> Direction: Copy each line of the data below exactly, leaving out pictures.

** start of Given data **

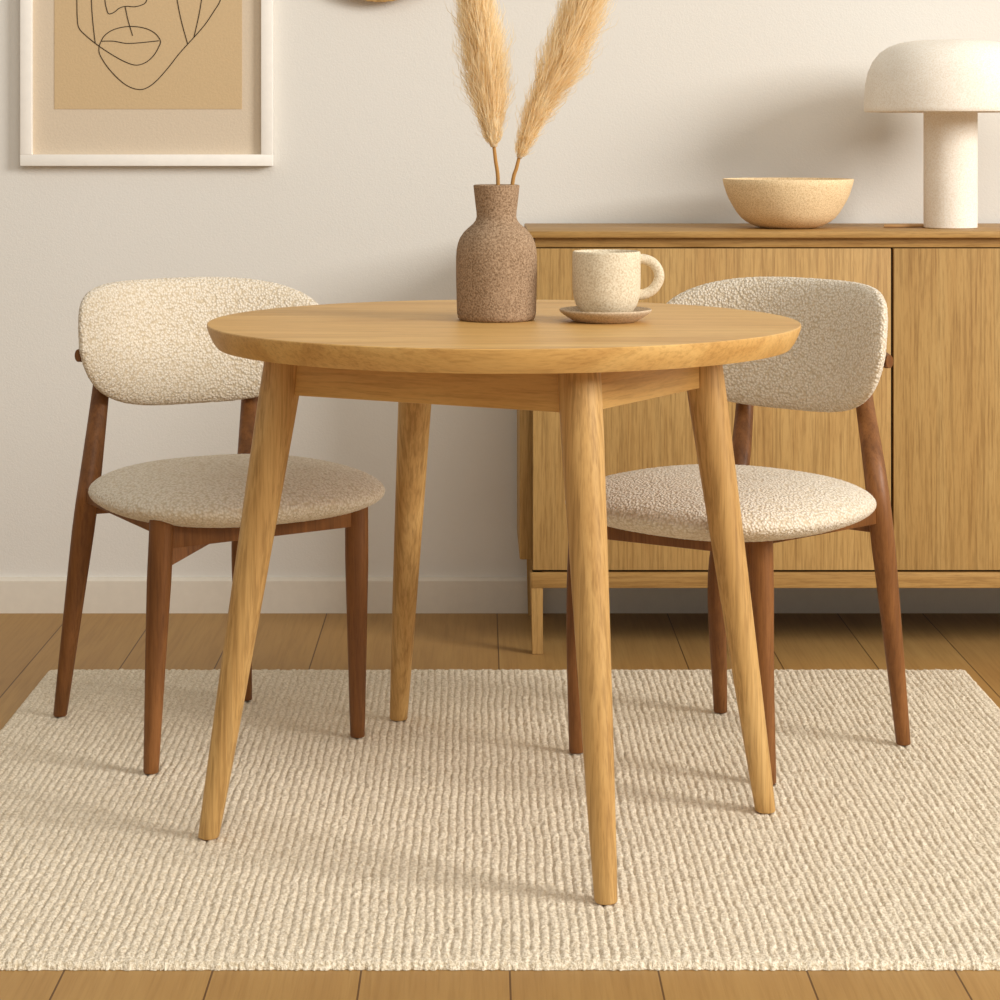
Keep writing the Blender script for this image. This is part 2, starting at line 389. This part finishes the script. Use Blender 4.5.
def make_chair(label, side, legs, yaw, seat_c, back_c, seat_rx=.243, seat_ry=.240):
    """side -1: left chair, +1: right. legs: world paths from the foot up. yaw turns the facing direction away from -Y"""
    fx, fy = math.sin(yaw), -math.cos(yaw)
    base = Vector((seat_c[0], seat_c[1], RUG))
    root = thing('dining_chair', label, 'chair', base, 'boucle dining chairs around the table', yaw)
    inv = Matrix.Rotation(-yaw, 4, 'Z') @ Matrix.Translation(-base)
    loc = lambda p: inv @ Vector(p)
    # seat cushion ---------------------------------------------------
    zc = .436 - RUG
    def so(a):
        u, v = superell(a, 2.5)
        wide = 1 - .06*max(0, v)          # a little narrower at the back
        return u*seat_rx*wide, v*seat_ry
    def sh(r): return .036*(1-r**3.6)**.5 + .010*(1-r*r)
    def sx(u, v, w): return (u, v, zc + w)
    o = link('seat', pillow(so, sh, sx, bottom=.95), M_boucle, root, angle=180); fuzz(o)
    # backrest ---------------------------------------------------------
    bc = loc(back_c); bc_d = back_c.y; RA = .36
    hl, hh = .268, .116
    def bo(a):
        u, v = superell(a, (2.7 if math.cos(a)*side < 0 else 4.8) if math.sin(a) > 0 else 2.9)
        taper = 1 - .15*max(0, -v) - .01*max(0, v)
        return u*hl*taper, v*hh
    def bh(r): return .024*(1-r**5)**.5
    def bx(u, v, w):
        th = u/RA; tilt = math.radians(9)
        rr = RA - w                       # w>0 : front (inner) side
        x = rr*math.sin(th); y = RA - rr*math.cos(th)   # local y grows backwards; arc ends come forward
        y = -(RA - rr*math.cos(th))
        z = v
        return (bc.x + x, bc.y + y + z*math.sin(tilt), bc.z + z*math.cos(tilt))
    o = link('backrest', pillow(bo, bh, bx), M_boucle, root, angle=180); fuzz(o)
    # rear posts follow the back of the pad
    for k in ('RL', 'RR'):
        for i, p in enumerate(legs[k]):
            if not isinstance(p, tuple): continue
            best = None
            for q in range(400):
                d = bc_d - .25 + q*.00125
                w_ = at(p[1], p[2], d); l_ = loc(w_)
                rr = RA + .024 + .017
                sn = max(-.99, min(.99, (l_.x-bc.x)/rr))
                want = bc.y - (RA - rr*math.sqrt(1-sn*sn)) + (l_.z-bc.z)*math.tan(math.radians(9))
                e = abs(l_.y-want)
                if best is None or e < best[0]: best = (e, w_)
            legs[k][i] = best[1]
    # wooden rail behind the backrest ---------------------------------
    pts = []
    for i in range(25):
        th = lerp(-1, 1, i/24)*(hl*.90/RA)
        rr = RA + .027 - .004*abs(i/12-1)**6
        pts.append((bc.x + rr*math.sin(th), bc.y - (RA - rr*math.cos(th)), bc.z-.012))
    link('back_rail', tube(pts, [.0065]+[.0080]*23+[.0065], 16, aspect=1.7), M_wal, root)
    # legs ---------------------------------------------------------------
    for k in ('FL', 'FR'):
        P = [loc(p) for p in legs[k]]
        link('leg', leg(P, lambda q: lerp(.0125, .0200, min(1, q*1.35)), 24), M_wal, root)
    for k in ('RL', 'RR'):
        P = [loc(p) for p in legs[k]]
        link('leg', leg(P, lambda q: lerp(.0122, .0200, min(1, q*2.0)) - .006*max(0, q-.6)/.4, 24), M_wal, root)
    # seat rails under the cushion ----------------------------------------
    def at_z(path, z):
        P = [loc(p) for p in path]
        for a, b in zip(P, P[1:]):
            if a.z <= z <= b.z: return lerp(a, b, (z-a.z)/(b.z-a.z))
        return P[-1]
    zr = .403 - RUG
    J = {k: at_z(legs[k], zr-.012) for k in legs}
    def rail(a, b, hgt=.030, top=zr, thick=.020):
        a = Vector((a.x, a.y, 0)); b = Vector((b.x, b.y, 0)); d = b-a; L = d.length
        M = Matrix.Translation(((a.x+b.x)/2, (a.y+b.y)/2, top)) @ Matrix.Rotation(math.atan2(d.y, d.x), 4, 'Z')
        o = link('seat_rail', box((-L/2+.008, -thick/2, -hgt), (L/2-.008, thick/2, .012), .002), M_wal, root, angle=30)
        o.matrix_local = M
    rail(J['FL'], J['FR']); rail(J['RL'], J['FL'], .013, zr+.007); rail(J['RR'], J['FR'], .016, zr+.004); rail(J['RL'], J['RR'])
    # corner braces ---------------------------------------------------------
    for k, other in (('FL', 'FR'), ('FR', 'FL')):
        a = Vector((J[k].x, J[k].y, zr)); d = (Vector((J[other].x, J[other].y, zr))-a).normalized()
        n = Vector((-d.y, d.x, 0))*.009
        tri = [a + d*.012 + Vector((0,0,-.018)), a + d*.012 + Vector((0,0,-.058 if (k == 'FL') == (side < 0) else -.03)), a + d*.085 + Vector((0,0,-.029)), a + d*.085 + Vector((0,0,-.018))]
        v = [p+n for p in tri] + [p-n for p in tri]
        fc = [(0,1,2,3), (7,6,5,4)] + [(i, 4+i, 4+(i+1)%4, (i+1)%4) for i in range(4)]
        me = mesh_from(v, fc); bm = bmesh.new(); bm.from_mesh(me); bmesh.ops.recalc_face_normals(bm, faces=bm.faces); bm.to_mesh(me); bm.free()
        link('corner_brace', me, M_wal, root, smooth=False)
    return root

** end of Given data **

> Response:
Keep writing the Blender script for this image. This is part 2, starting at line 389. This part finishes the script. Use Blender 4.5.
def make_chair(label, side, legs, yaw, seat_c, back_c, seat_rx=.243, seat_ry=.240):
    """side -1: left chair, +1: right. legs: world paths from the foot up. yaw turns the facing direction away from -Y"""
    fx, fy = math.sin(yaw), -math.cos(yaw)
    base = Vector((seat_c[0], seat_c[1], RUG))
    root = thing('dining_chair', label, 'chair', base, 'boucle dining chairs around the table', yaw)
    inv = Matrix.Rotation(-yaw, 4, 'Z') @ Matrix.Translation(-base)
    loc = lambda p: inv @ Vector(p)
    # seat cushion ---------------------------------------------------
    zc = .436 - RUG
    def so(a):
        u, v = superell(a, 2.5)
        wide = 1 - .06*max(0, v)          # a little narrower at the back
        return u*seat_rx*wide, v*seat_ry
    def sh(r): return .036*(1-r**3.6)**.5 + .010*(1-r*r)
    def sx(u, v, w): return (u, v, zc + w)
    o = link('seat', pillow(so, sh, sx, bottom=.95), M_boucle, root, angle=180); fuzz(o)
    # backrest ---------------------------------------------------------
    bc = loc(back_c); bc_d = back_c.y; RA = .36
    hl, hh = .268, .116
    def bo(a):
        u, v = superell(a, (2.7 if math.cos(a)*side < 0 else 4.8) if math.sin(a) > 0 else 2.9)
        taper = 1 - .15*max(0, -v) - .01*max(0, v)
        return u*hl*taper, v*hh
    def bh(r): return .024*(1-r**5)**.5
    def bx(u, v, w):
        th = u/RA; tilt = math.radians(9)
        rr = RA - w                       # w>0 : front (inner) side
        x = rr*math.sin(th); y = RA - rr*math.cos(th)   # local y grows backwards; arc ends come forward
        y = -(RA - rr*math.cos(th))
        z = v
        return (bc.x + x, bc.y + y + z*math.sin(tilt), bc.z + z*math.cos(tilt))
    o = link('backrest', pillow(bo, bh, bx), M_boucle, root, angle=180); fuzz(o)
    # rear posts follow the back of the pad
    for k in ('RL', 'RR'):
        for i, p in enumerate(legs[k]):
            if not isinstance(p, tuple): continue
            best = None
            for q in range(400):
                d = bc_d - .25 + q*.00125
                w_ = at(p[1], p[2], d); l_ = loc(w_)
                rr = RA + .024 + .017
                sn = max(-.99, min(.99, (l_.x-bc.x)/rr))
                want = bc.y - (RA - rr*math.sqrt(1-sn*sn)) + (l_.z-bc.z)*math.tan(math.radians(9))
                e = abs(l_.y-want)
                if best is None or e < best[0]: best = (e, w_)
            legs[k][i] = best[1]
    # wooden rail behind the backrest ---------------------------------
    pts = []
    for i in range(25):
        th = lerp(-1, 1, i/24)*(hl*.90/RA)
        rr = RA + .027 - .004*abs(i/12-1)**6
        pts.append((bc.x + rr*math.sin(th), bc.y - (RA - rr*math.cos(th)), bc.z-.012))
    link('back_rail', tube(pts, [.0065]+[.0080]*23+[.0065], 16, aspect=1.7), M_wal, root)
    # legs ---------------------------------------------------------------
    for k in ('FL', 'FR'):
        P = [loc(p) for p in legs[k]]
        link('leg', leg(P, lambda q: lerp(.0125, .0200, min(1, q*1.35)), 24), M_wal, root)
    for k in ('RL', 'RR'):
        P = [loc(p) for p in legs[k]]
        link('leg', leg(P, lambda q: lerp(.0122, .0200, min(1, q*2.0)) - .006*max(0, q-.6)/.4, 24), M_wal, root)
    # seat rails under the cushion ----------------------------------------
    def at_z(path, z):
        P = [loc(p) for p in path]
        for a, b in zip(P, P[1:]):
            if a.z <= z <= b.z: return lerp(a, b, (z-a.z)/(b.z-a.z))
        return P[-1]
    zr = .403 - RUG
    J = {k: at_z(legs[k], zr-.012) for k in legs}
    def rail(a, b, hgt=.030, top=zr, thick=.020):
        a = Vector((a.x, a.y, 0)); b = Vector((b.x, b.y, 0)); d = b-a; L = d.length
        M = Matrix.Translation(((a.x+b.x)/2, (a.y+b.y)/2, top)) @ Matrix.Rotation(math.atan2(d.y, d.x), 4, 'Z')
        o = link('seat_rail', box((-L/2+.008, -thick/2, -hgt), (L/2-.008, thick/2, .012), .002), M_wal, root, angle=30)
        o.matrix_local = M
    rail(J['FL'], J['FR']); rail(J['RL'], J['FL'], .013, zr+.007); rail(J['RR'], J['FR'], .016, zr+.004); rail(J['RL'], J['RR'])
    # corner braces ---------------------------------------------------------
    for k, other in (('FL', 'FR'), ('FR', 'FL')):
        a = Vector((J[k].x, J[k].y, zr)); d = (Vector((J[other].x, J[other].y, zr))-a).normalized()
        n = Vector((-d.y, d.x, 0))*.009
        tri = [a + d*.012 + Vector((0,0,-.018)), a + d*.012 + Vector((0,0,-.058 if (k == 'FL') == (side < 0) else -.03)), a + d*.085 + Vector((0,0,-.029)), a + d*.085 + Vector((0,0,-.018))]
        v = [p+n for p in tri] + [p-n for p in tri]
        fc = [(0,1,2,3), (7,6,5,4)] + [(i, 4+i, 4+(i+1)%4, (i+1)%4) for i in range(4)]
        me = mesh_from(v, fc); bm = bmesh.new(); bm.from_mesh(me); bmesh.ops.recalc_face_normals(bm, faces=bm.faces); bm.to_mesh(me); bm.free()
        link('corner_brace', me, M_wal, root, smooth=False)
    return root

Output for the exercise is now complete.